- **Short task**
Search the data below for the string "picture". Extract every line that contains it.

** start of Extracted data **

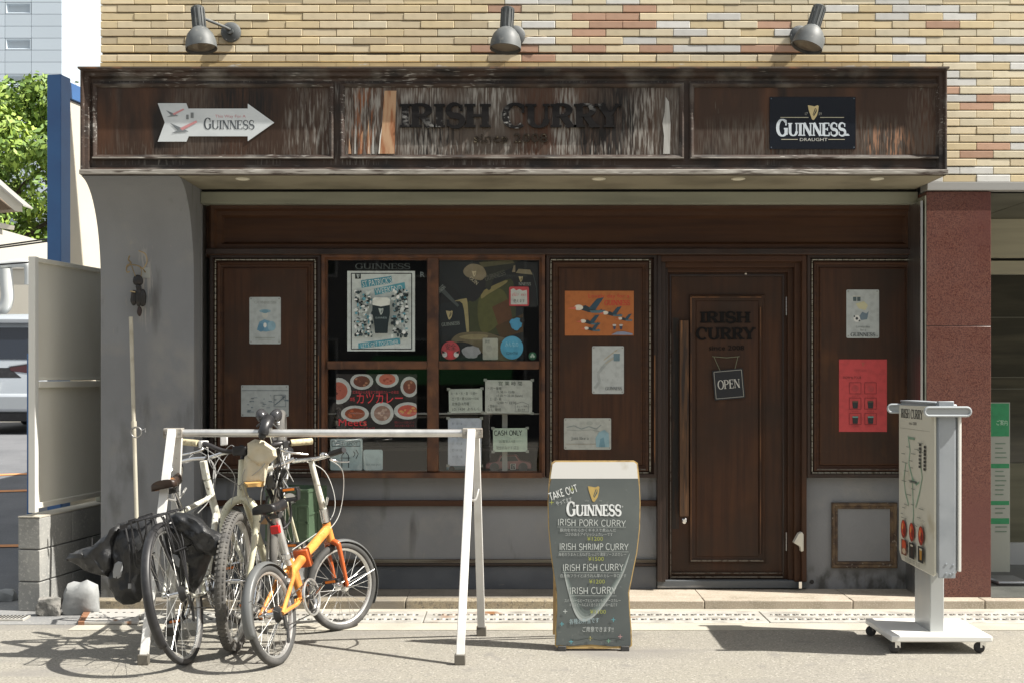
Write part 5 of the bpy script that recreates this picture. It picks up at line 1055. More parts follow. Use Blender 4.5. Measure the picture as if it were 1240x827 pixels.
for s in (1, -1):
    tb(b2, 'chain_stay', [bb, (.2, s*.05, .32), (0, s*.068, Rw)], .010, cream_p); tb(b2, 'seat_stay', [(.28, s*.012, .80), (.2, s*.05, .68), (0, s*.068, Rw)], .009, cream_p)
    tb(b2, 'fork_blade', [(.903, 0, .775), (.912, s*.045, .762), (.925, s*.080, .715), (.94, s*.088, .65), (.985, s*.082, .52), (1.05, s*.066, Rw)], [.023, .022, .021, .020, .016, .012], cream_p, ms, 4)
tb(b2, 'seat_post', [st, (.235, 0, .95)], .0145, chrome); saddle(b2, (.22, 0, .99), 0, saddle_m)
tb(b2, 'stem', [(.848, 0, .985), (.838, 0, 1.03), (.90, 0, 1.05)], .017, black_pl, ms)
hbp = [(.76, .345, 1.075), (.80, .27, 1.07), (.88, .19, 1.068), (.905, .10, 1.035), (.905, 0, 1.03), (.905, -.10, 1.035), (.88, -.19, 1.068), (.80, -.27, 1.07), (.76, -.345, 1.075)]
tb(b2, 'handlebar', hbp, .013, mk('black_handlebar', (.035,.033,.035), .35), ms, 5)
for s in (1, -1):
    tb(b2, 'cork_grip', [(.83, s*.25, 1.071), (.765, s*.355, 1.076)], .018, cork_m, ms)
    tb(b2, 'brake_lever', [(.86, s*.20, 1.06), (.90, s*.22, 1.035), (.90, s*.28, 1.02), (.86, s*.35, 1.01)], [.008, .007, .006, .005], chrome, ms, 4)
    bm = bmn(); obox(bm, (.85, s*.215, 1.066), (1, -s*.8, 0), (s*.8, 1, 0), (0, 0, 1), .018, .022, .02); obj('brake_clamp', T(ms, bm), white_p if s < 0 else black_pl, b2, local=True, bev=.004)
    cable(b2, [(.90, s*.2, 1.05), (.98, s*.1, 1.0), (.97, s*.02, .9), (.93, s*.05, .74)], ms); cable(b2, [(.90, s*.18, 1.05), (1.0, s*.13, .95), (.95, 0, .85), (.85, s*.02, .80)], ms)
bm = bmn(); obox(bm, (.93, 0, 1.035), (0, 1, 0), (1, 0, 0), (0, 0, 1), .036, .022, .024); obj('bar_clamp', T(ms, bm), black_pl, b2, local=True, bev=.005)
bm = bmn(); obox(bm, (.93, -.085, 1.095), (0, 1, .1), (1, 0, 0), (0, 0, 1), .020, .006, .032); obj('front_reflector', T(ms, bm), mk('white_reflector', (.8,.8,.8), .3), b2, local=True, bev=.008)
crank(b2, bb, 110, 1, .085, .17, chrome); chain(b2, bb, hub, .085, 1)
for s in (1, -1):
    bm = bmn()
    for i, zz in enumerate((.66, .60, .54, .48, .43)): lathe(bm, [(.005, 0), (.005, .005), (0, .006)], (.945+i*.018, -s*.0+s*.105-s*i*.0045, zz), (.2, s, 0), 8)
    obj('fork_bosses', T(ms, bm), dark_al, b2, local=True, kind='stuff')
cb = thing('handlebar_bag', 'cream cloth bag hanging below the swept handlebar', 'bag', P(307, 590, 6.8))
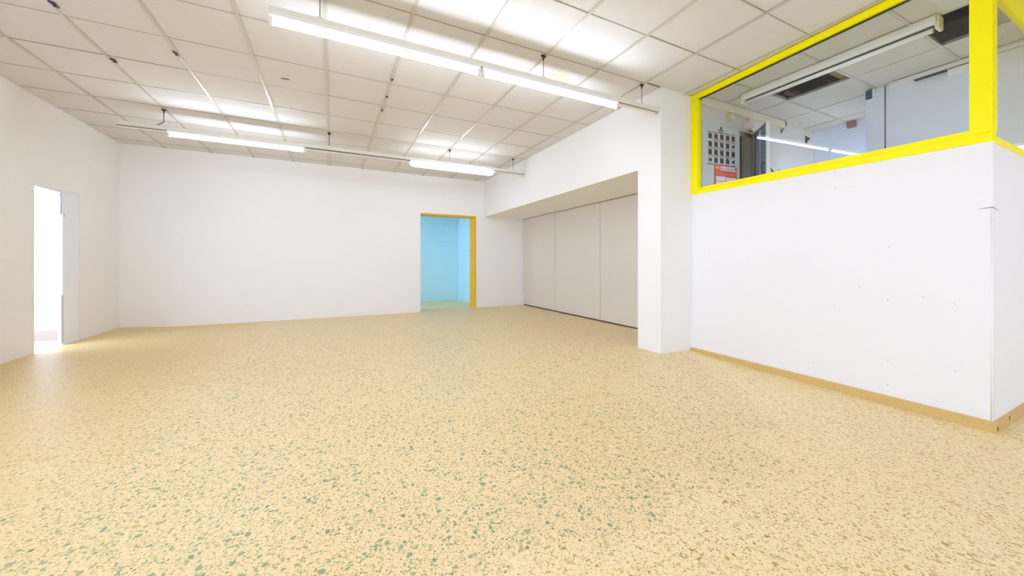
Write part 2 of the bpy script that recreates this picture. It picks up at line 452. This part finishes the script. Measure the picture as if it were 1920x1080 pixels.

** end of Extracted data **

- **Task answer**
Write part 5 of the bpy script that recreates this picture. It picks up at line 1055. More parts follow. Use Blender 4.5. Measure the picture as if it were 1240x827 pixels.
Write part 2 of the bpy script that recreates this picture. It picks up at line 452. This part finishes the script. Measure the picture as if it were 1920x1080 pixels.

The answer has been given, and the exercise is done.